Like other not-for-profit organizations, some credit unions enjoy federal tax exemptions, allowing them to offer better rates on savings accounts, lower rates on loans, and little or no fees. It’s also important to understand that credit unions pay other types of taxes, such as state, sales, and payroll taxes. They contribute taxes back into the community for which they serve.

Learn more about the differences between credit unions and banks.

Where to Find a Credit Union

Each credit union has membership eligibility requirements. There’s a good chance you’re eligible to join many different credit unions.

Step 1: Start Your Search

You can search the marketplace to find a credit union in your state.  Use the filters to find one in your state.

Select a credit union where you have an affinity to the groups they serve. This ensures a deeper connection and understanding of who you are, what you do, and where you live.

Step 2: Verify Your Membership Eligibility

Review the requirements listed in the description of each credit union. You’ll notice they’ll have eligibility listed, such as:

  • having family belonging to a credit union
  • living in a particular area
  • working for a company
  • belonging to a group
  • a member of a church
  • student, faculty, or alumni of a school
  • or even by joining an association when you apply

Step 3: Open Your Membership Account

Credit unions allow you to apply for membership online or by visiting the local branch. To verify your identity, bring your valid ID and proof of address.
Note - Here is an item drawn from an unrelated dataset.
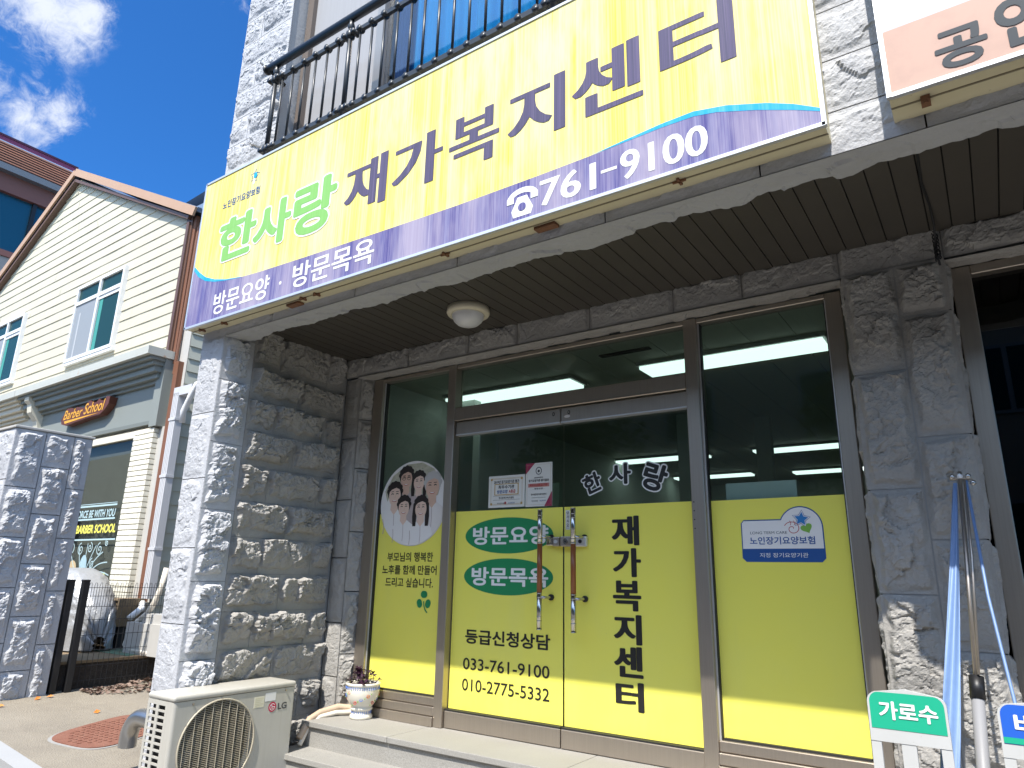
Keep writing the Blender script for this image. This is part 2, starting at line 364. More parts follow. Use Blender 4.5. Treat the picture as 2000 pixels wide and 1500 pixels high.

Most credit unions require a membership share account that establishes your relationship. You must have this share account to become a “member-owner” of the credit union. Additionally, this share deposit is “locked in” and cannot be used for the entirety of your membership.

Each credit union has a specific membership share deposit requirement, often between $1 and $50.

*Note: Once you close your credit union membership, you will get the share deposit back.

Step 4: Make Use of Your Credit Union Membership

After becoming a member-owner, you’re eligible to open accounts at the credit union. It’s good to know that credit unions often use different names for the same products you’ll find at banks. For instance, they might refer to checking accounts as “share draft accounts.”

Most importantly, “Once a member, always a member.”

Once you’ve joined a credit union, you’re a member for life. You can keep your credit union even if you move out of your city, leave a job, or change churches or associations.

With convenient online services and mobile apps, it is easy to keep your membership going. And once you’re a member, you can invite your immediate family to join, too.

Remember, you’re a member-owner, so do more with your credit union.

Your participation is vital to the credit union’s success. That means using more of your credit union’s banking services, loans, and other services. The revenues made from these services help the cooperative cover its expenses, grow its offerings, and remain financially stable.